>>>

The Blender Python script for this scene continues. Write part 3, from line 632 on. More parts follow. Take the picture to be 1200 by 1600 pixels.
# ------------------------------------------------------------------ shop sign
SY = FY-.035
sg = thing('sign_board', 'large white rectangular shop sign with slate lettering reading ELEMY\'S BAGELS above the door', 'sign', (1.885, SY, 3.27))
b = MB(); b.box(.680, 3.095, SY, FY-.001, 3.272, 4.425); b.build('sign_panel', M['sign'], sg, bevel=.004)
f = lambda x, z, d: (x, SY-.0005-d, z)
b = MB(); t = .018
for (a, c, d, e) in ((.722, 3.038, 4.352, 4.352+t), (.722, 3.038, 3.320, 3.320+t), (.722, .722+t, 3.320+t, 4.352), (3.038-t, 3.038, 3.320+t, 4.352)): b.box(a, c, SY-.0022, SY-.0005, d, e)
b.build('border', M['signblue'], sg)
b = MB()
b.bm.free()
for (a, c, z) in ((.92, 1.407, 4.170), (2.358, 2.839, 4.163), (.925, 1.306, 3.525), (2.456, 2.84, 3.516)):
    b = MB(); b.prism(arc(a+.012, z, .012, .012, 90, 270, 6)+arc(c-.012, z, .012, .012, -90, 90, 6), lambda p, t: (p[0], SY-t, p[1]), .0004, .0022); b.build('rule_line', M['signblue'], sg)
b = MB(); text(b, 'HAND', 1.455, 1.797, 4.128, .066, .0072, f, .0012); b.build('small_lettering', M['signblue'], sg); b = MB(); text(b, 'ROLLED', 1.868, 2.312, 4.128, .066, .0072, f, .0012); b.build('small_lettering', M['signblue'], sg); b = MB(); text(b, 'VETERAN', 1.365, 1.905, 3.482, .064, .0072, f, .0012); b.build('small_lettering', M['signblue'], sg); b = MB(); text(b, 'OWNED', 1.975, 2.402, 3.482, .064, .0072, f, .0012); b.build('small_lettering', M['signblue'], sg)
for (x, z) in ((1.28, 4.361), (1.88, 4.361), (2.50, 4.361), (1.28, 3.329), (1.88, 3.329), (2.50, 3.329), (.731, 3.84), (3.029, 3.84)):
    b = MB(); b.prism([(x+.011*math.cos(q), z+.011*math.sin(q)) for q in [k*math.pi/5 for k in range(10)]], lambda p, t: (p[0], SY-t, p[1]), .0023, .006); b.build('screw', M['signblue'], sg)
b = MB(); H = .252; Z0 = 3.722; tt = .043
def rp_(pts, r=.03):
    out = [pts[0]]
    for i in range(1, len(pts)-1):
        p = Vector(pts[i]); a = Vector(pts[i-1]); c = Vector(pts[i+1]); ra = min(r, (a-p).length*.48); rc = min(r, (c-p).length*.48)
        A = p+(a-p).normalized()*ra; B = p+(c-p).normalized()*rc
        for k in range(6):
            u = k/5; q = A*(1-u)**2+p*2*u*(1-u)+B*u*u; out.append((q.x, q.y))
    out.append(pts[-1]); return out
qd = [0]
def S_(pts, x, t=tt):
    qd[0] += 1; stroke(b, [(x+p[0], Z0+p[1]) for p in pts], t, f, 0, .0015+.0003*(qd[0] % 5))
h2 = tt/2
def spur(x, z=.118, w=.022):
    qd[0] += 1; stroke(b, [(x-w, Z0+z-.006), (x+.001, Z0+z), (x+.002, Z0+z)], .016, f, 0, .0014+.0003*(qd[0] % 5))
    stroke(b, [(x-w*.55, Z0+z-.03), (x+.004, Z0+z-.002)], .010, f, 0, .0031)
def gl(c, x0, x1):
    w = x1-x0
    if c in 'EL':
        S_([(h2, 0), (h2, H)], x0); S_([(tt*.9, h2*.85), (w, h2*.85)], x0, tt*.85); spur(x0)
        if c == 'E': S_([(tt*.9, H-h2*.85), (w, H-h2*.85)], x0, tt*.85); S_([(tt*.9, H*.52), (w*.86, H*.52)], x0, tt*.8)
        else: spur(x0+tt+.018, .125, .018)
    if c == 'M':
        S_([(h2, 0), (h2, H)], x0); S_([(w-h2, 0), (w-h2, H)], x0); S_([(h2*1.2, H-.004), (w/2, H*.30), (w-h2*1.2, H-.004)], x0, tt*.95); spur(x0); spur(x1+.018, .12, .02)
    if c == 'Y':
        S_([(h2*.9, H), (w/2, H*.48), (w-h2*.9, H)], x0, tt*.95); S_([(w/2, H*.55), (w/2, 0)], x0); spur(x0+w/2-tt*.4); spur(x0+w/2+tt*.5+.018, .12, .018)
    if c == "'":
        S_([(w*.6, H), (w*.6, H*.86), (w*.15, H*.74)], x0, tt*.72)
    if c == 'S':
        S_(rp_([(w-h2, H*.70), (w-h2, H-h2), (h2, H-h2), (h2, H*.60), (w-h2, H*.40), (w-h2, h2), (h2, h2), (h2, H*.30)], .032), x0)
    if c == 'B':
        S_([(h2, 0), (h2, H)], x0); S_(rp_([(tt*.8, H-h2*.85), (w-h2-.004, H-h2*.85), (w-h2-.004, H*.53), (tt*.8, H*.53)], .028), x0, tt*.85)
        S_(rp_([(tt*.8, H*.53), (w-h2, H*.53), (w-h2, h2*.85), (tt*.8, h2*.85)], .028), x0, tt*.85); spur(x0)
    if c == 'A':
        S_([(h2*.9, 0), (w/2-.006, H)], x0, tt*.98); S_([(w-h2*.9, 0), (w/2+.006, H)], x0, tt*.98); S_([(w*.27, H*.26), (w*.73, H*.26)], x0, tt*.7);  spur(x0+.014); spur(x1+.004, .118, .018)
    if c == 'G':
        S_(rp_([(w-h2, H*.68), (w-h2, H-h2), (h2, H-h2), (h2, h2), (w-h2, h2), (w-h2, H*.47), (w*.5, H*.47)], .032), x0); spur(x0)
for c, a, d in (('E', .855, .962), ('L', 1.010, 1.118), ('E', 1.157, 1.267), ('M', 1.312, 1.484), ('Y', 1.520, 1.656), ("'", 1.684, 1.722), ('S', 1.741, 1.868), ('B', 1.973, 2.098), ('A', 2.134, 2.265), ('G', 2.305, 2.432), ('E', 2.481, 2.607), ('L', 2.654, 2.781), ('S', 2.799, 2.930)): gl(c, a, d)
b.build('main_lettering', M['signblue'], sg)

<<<

## What the task requires:
Extract all of the data shown above and repeat it verbatim.

## Exercise solution:
The Blender Python script for this scene continues. Write part 3, from line 632 on. More parts follow. Take the picture to be 1200 by 1600 pixels.
# ------------------------------------------------------------------ shop sign
SY = FY-.035
sg = thing('sign_board', 'large white rectangular shop sign with slate lettering reading ELEMY\'S BAGELS above the door', 'sign', (1.885, SY, 3.27))
b = MB(); b.box(.680, 3.095, SY, FY-.001, 3.272, 4.425); b.build('sign_panel', M['sign'], sg, bevel=.004)
f = lambda x, z, d: (x, SY-.0005-d, z)
b = MB(); t = .018
for (a, c, d, e) in ((.722, 3.038, 4.352, 4.352+t), (.722, 3.038, 3.320, 3.320+t), (.722, .722+t, 3.320+t, 4.352), (3.038-t, 3.038, 3.320+t, 4.352)): b.box(a, c, SY-.0022, SY-.0005, d, e)
b.build('border', M['signblue'], sg)
b = MB()
b.bm.free()
for (a, c, z) in ((.92, 1.407, 4.170), (2.358, 2.839, 4.163), (.925, 1.306, 3.525), (2.456, 2.84, 3.516)):
    b = MB(); b.prism(arc(a+.012, z, .012, .012, 90, 270, 6)+arc(c-.012, z, .012, .012, -90, 90, 6), lambda p, t: (p[0], SY-t, p[1]), .0004, .0022); b.build('rule_line', M['signblue'], sg)
b = MB(); text(b, 'HAND', 1.455, 1.797, 4.128, .066, .0072, f, .0012); b.build('small_lettering', M['signblue'], sg); b = MB(); text(b, 'ROLLED', 1.868, 2.312, 4.128, .066, .0072, f, .0012); b.build('small_lettering', M['signblue'], sg); b = MB(); text(b, 'VETERAN', 1.365, 1.905, 3.482, .064, .0072, f, .0012); b.build('small_lettering', M['signblue'], sg); b = MB(); text(b, 'OWNED', 1.975, 2.402, 3.482, .064, .0072, f, .0012); b.build('small_lettering', M['signblue'], sg)
for (x, z) in ((1.28, 4.361), (1.88, 4.361), (2.50, 4.361), (1.28, 3.329), (1.88, 3.329), (2.50, 3.329), (.731, 3.84), (3.029, 3.84)):
    b = MB(); b.prism([(x+.011*math.cos(q), z+.011*math.sin(q)) for q in [k*math.pi/5 for k in range(10)]], lambda p, t: (p[0], SY-t, p[1]), .0023, .006); b.build('screw', M['signblue'], sg)
b = MB(); H = .252; Z0 = 3.722; tt = .043
def rp_(pts, r=.03):
    out = [pts[0]]
    for i in range(1, len(pts)-1):
        p = Vector(pts[i]); a = Vector(pts[i-1]); c = Vector(pts[i+1]); ra = min(r, (a-p).length*.48); rc = min(r, (c-p).length*.48)
        A = p+(a-p).normalized()*ra; B = p+(c-p).normalized()*rc
        for k in range(6):
            u = k/5; q = A*(1-u)**2+p*2*u*(1-u)+B*u*u; out.append((q.x, q.y))
    out.append(pts[-1]); return out
qd = [0]
def S_(pts, x, t=tt):
    qd[0] += 1; stroke(b, [(x+p[0], Z0+p[1]) for p in pts], t, f, 0, .0015+.0003*(qd[0] % 5))
h2 = tt/2
def spur(x, z=.118, w=.022):
    qd[0] += 1; stroke(b, [(x-w, Z0+z-.006), (x+.001, Z0+z), (x+.002, Z0+z)], .016, f, 0, .0014+.0003*(qd[0] % 5))
    stroke(b, [(x-w*.55, Z0+z-.03), (x+.004, Z0+z-.002)], .010, f, 0, .0031)
def gl(c, x0, x1):
    w = x1-x0
    if c in 'EL':
        S_([(h2, 0), (h2, H)], x0); S_([(tt*.9, h2*.85), (w, h2*.85)], x0, tt*.85); spur(x0)
        if c == 'E': S_([(tt*.9, H-h2*.85), (w, H-h2*.85)], x0, tt*.85); S_([(tt*.9, H*.52), (w*.86, H*.52)], x0, tt*.8)
        else: spur(x0+tt+.018, .125, .018)
    if c == 'M':
        S_([(h2, 0), (h2, H)], x0); S_([(w-h2, 0), (w-h2, H)], x0); S_([(h2*1.2, H-.004), (w/2, H*.30), (w-h2*1.2, H-.004)], x0, tt*.95); spur(x0); spur(x1+.018, .12, .02)
    if c == 'Y':
        S_([(h2*.9, H), (w/2, H*.48), (w-h2*.9, H)], x0, tt*.95); S_([(w/2, H*.55), (w/2, 0)], x0); spur(x0+w/2-tt*.4); spur(x0+w/2+tt*.5+.018, .12, .018)
    if c == "'":
        S_([(w*.6, H), (w*.6, H*.86), (w*.15, H*.74)], x0, tt*.72)
    if c == 'S':
        S_(rp_([(w-h2, H*.70), (w-h2, H-h2), (h2, H-h2), (h2, H*.60), (w-h2, H*.40), (w-h2, h2), (h2, h2), (h2, H*.30)], .032), x0)
    if c == 'B':
        S_([(h2, 0), (h2, H)], x0); S_(rp_([(tt*.8, H-h2*.85), (w-h2-.004, H-h2*.85), (w-h2-.004, H*.53), (tt*.8, H*.53)], .028), x0, tt*.85)
        S_(rp_([(tt*.8, H*.53), (w-h2, H*.53), (w-h2, h2*.85), (tt*.8, h2*.85)], .028), x0, tt*.85); spur(x0)
    if c == 'A':
        S_([(h2*.9, 0), (w/2-.006, H)], x0, tt*.98); S_([(w-h2*.9, 0), (w/2+.006, H)], x0, tt*.98); S_([(w*.27, H*.26), (w*.73, H*.26)], x0, tt*.7);  spur(x0+.014); spur(x1+.004, .118, .018)
    if c == 'G':
        S_(rp_([(w-h2, H*.68), (w-h2, H-h2), (h2, H-h2), (h2, h2), (w-h2, h2), (w-h2, H*.47), (w*.5, H*.47)], .032), x0); spur(x0)
for c, a, d in (('E', .855, .962), ('L', 1.010, 1.118), ('E', 1.157, 1.267), ('M', 1.312, 1.484), ('Y', 1.520, 1.656), ("'", 1.684, 1.722), ('S', 1.741, 1.868), ('B', 1.973, 2.098), ('A', 2.134, 2.265), ('G', 2.305, 2.432), ('E', 2.481, 2.607), ('L', 2.654, 2.781), ('S', 2.799, 2.930)): gl(c, a, d)
b.build('main_lettering', M['signblue'], sg)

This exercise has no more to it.